--- start of DATA LINES ---

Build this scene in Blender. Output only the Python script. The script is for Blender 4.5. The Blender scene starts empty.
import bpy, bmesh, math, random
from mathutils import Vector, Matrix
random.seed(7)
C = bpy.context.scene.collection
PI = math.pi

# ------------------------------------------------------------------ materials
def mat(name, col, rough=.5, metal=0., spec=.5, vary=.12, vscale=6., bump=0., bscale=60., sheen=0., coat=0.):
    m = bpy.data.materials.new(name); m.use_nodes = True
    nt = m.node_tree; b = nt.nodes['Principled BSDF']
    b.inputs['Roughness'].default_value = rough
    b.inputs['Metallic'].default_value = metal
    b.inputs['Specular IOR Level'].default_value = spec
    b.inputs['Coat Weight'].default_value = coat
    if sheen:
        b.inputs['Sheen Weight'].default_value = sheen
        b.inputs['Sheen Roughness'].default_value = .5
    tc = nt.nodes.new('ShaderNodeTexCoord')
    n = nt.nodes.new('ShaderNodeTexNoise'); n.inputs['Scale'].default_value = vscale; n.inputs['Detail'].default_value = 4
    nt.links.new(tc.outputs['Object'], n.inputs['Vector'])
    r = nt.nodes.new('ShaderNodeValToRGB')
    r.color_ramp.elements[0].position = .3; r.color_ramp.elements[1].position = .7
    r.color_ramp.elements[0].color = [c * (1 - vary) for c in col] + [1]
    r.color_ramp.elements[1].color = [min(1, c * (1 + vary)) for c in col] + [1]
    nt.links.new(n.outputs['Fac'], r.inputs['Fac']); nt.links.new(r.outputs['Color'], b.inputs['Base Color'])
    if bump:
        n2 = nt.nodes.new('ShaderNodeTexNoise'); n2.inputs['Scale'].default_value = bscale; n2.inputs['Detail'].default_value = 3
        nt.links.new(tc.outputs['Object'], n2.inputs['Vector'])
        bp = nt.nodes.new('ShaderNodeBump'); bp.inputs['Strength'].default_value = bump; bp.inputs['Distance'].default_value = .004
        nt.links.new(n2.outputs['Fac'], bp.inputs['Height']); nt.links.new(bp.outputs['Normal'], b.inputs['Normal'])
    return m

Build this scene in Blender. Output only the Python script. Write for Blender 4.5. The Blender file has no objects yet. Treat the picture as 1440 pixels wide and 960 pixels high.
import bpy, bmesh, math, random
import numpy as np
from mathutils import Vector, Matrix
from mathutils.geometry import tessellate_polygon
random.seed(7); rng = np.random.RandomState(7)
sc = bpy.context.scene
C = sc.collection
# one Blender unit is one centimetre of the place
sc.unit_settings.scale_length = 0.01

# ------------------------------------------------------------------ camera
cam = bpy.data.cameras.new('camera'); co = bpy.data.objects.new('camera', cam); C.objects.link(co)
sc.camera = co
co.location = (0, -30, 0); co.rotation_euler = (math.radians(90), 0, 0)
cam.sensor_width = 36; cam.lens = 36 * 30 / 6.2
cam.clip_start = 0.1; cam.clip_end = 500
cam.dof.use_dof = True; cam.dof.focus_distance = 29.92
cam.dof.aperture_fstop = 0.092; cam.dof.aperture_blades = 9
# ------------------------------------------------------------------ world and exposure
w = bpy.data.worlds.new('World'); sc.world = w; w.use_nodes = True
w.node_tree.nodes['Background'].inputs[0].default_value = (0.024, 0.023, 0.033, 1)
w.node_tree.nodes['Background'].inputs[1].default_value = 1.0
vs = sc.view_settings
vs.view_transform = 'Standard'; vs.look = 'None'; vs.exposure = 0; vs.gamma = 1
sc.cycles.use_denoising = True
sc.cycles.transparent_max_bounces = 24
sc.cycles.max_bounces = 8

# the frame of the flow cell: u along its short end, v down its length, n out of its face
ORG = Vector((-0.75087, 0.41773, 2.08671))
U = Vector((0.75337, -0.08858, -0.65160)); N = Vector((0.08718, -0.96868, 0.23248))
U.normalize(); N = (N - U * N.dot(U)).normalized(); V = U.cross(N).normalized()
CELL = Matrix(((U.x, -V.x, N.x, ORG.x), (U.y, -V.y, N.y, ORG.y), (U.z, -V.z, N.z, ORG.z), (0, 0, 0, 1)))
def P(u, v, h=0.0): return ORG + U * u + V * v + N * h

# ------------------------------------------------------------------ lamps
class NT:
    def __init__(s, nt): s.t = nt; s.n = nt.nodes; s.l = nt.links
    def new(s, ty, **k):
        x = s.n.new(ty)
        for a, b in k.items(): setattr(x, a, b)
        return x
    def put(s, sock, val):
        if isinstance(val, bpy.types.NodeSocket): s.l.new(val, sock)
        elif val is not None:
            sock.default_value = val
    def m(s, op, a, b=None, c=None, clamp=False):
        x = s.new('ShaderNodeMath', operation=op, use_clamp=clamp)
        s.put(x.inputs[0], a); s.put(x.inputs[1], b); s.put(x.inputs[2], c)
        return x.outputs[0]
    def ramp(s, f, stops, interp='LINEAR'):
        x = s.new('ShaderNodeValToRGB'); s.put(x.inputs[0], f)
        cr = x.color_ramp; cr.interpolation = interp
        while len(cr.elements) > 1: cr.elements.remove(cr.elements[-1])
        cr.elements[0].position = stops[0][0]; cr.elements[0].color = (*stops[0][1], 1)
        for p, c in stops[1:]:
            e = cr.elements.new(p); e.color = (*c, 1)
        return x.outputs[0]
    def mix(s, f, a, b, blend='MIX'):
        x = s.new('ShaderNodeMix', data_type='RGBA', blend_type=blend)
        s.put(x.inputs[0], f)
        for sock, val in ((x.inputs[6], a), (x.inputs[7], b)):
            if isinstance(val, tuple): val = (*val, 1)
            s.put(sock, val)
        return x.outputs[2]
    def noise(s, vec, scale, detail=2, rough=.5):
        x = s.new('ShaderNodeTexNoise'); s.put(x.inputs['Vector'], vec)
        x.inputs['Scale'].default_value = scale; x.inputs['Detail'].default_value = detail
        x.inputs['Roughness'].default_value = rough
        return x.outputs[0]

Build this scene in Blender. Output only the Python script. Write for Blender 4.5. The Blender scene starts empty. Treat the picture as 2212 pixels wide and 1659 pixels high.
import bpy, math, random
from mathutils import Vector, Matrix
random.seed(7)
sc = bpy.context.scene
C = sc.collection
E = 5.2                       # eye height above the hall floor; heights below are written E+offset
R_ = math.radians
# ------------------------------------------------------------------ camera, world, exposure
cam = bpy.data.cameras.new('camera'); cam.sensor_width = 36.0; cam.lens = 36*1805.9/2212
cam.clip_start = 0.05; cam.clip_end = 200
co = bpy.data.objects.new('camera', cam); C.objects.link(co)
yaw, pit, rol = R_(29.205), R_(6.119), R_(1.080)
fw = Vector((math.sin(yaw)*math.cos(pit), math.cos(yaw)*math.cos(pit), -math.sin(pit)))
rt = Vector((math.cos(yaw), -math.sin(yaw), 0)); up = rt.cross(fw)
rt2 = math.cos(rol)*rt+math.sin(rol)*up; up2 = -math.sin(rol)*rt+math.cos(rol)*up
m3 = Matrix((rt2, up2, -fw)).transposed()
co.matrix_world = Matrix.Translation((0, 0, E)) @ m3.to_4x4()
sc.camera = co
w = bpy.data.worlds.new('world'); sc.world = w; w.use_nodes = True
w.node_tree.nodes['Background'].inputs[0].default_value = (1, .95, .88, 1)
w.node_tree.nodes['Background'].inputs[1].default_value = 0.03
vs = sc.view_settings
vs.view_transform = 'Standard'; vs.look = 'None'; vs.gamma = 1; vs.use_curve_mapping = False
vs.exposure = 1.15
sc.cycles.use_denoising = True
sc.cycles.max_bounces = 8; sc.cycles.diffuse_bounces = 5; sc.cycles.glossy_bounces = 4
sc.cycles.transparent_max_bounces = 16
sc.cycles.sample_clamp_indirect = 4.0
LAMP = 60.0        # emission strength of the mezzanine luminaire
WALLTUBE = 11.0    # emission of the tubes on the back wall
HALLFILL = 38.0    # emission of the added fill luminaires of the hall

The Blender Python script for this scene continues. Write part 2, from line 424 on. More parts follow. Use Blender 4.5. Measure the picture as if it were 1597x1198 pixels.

--- end of DATA LINES ---

AIM OF THE EXERCISE. Write out a verbatim copy of the data, beginning with its first line and ending with the line that contains "PI = math.pi".

RESPONSE TO THIS TASK.
Build this scene in Blender. Output only the Python script. The script is for Blender 4.5. The Blender scene starts empty.
import bpy, bmesh, math, random
from mathutils import Vector, Matrix
random.seed(7)
C = bpy.context.scene.collection
PI = math.pi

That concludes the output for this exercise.